In the adverts, three former lovers reveal how they were dumped by Tsvangirai, 61. Then Mugabe's Zanu-PF party chimes in to tell voters that the prime minister is unfit for office.

Though some question the ethicality of the ads, they are reducing support for Tsvangirai and his MDC

"Five years ago, I would have risked my life for Tsvangirai," said Gerald Mlambo in Mutare, a Tsvangirai stronghold.

Now Mlambo is sufficiently racked by doubts to stay away from a nearby stadium where deafening music and a huge crowd chanting anti-Mugabe slogans is revving up for an appearance by his one-time idol.

Since the death of Tsvangirai's wife, Susan, in a car crash in 2009, the prime minister has fathered a child on a 22-year-old and been locked in a court battle with another lover.

Harare media feasted on the claims of a South African woman who said Tsvangirai ditched her by SMS after a two-year affair.

Tsvangirai's supporters point out that Mugabe, 89, fathered two children out of wedlock with Grace Mugabe, a secretary 41 years his junior, whom he married only after the death of his first wife, Sally.

But Tsvangirai's troubled private life has been a gift to propagandists working to ensure Mugabe carries on as president, a post he has held since 1980.

MDC spokesman Douglas Mwonzora said the campaign ads merely serve as proof that Mugabe and Zanu-PF have nothing to offer the country.

"They are desperate. Thank God no one is listening and people are going to dump them come July 31. Our country needs politicians and leaders who focus on policies."

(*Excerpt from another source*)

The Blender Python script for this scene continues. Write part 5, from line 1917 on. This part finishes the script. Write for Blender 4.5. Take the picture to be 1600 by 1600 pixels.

But Tsvangirai faces criticism over his track record too, after five years as prime minister in the South Africa-brokered unity government under Mugabe that followed the bloody and disputed 2008 election. MDC-headed ministries have struggled to deliver promised dams and power stations, and to overhaul dilapidated water and sewerage systems, while questions have mounted about Tsvangirai's character and ability to govern.